The rather bleak prospect of being (mis)represented by right-wing extremists mobilises Germany’s democratic and urban communities from the Rhine in the west to the Oder in the east. This is not a matter of automatism – yet it is, for once, a positive development.
Meanwhile, the AfD continues to radicalise itself. In some cases, its “ethnic fundamentalism” – more correctly: racism – even pays off in elections. Yet the authoritarian and anti-democratic AfD can win polls, not necessarily elections. When it comes to taking power, the AfD hits a wall.
It seems as if “Weidel & gang” are neither willing nor able to follow in the footsteps of France’s far-right Marine Le Pen, who – despite her SS-loving father – has steered her movement toward at least the appearance of “de-radicalisation.” She has put on a propaganda show that, for now, seems to be working.
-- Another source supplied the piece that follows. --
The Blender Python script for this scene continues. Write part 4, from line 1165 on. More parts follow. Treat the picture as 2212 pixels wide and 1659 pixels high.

Back in next-door Germany, the AfD is suffocating in a strategic trap. Any strategy to “tame” the AfD with offers would only achieve one thing: loosening that trap.
The false hope that the AfD would moderate itself once in power is as misguided as believing Adolf Hitler or Donald Trump (Project 2025) would – in both cases, things only got worse.
The AfD seems incapable of de-demonising itself. Expecting to bring far-right demagogue Alice Weidel to moderation is naïve – at best.
Worse, virtually all attempts by conservatives across Europe to “disenchant” the far right through cooperation have ended in disaster.
The political isolation strategy – which Germany’s democratic parties largely follow – seems effective. It is, perhaps, the best of all bad strategies.If German conservatism accepts the AfD as “normal” – as it once did with Adolf Hitler in 1933 – then there will soon be AfD mayors, councillors, later state premiers, and even federal ministers and, to the utter delight of Germany’s right-wing extremists, perhaps even an AfD chancellor. Since 1933, the world knows what that means.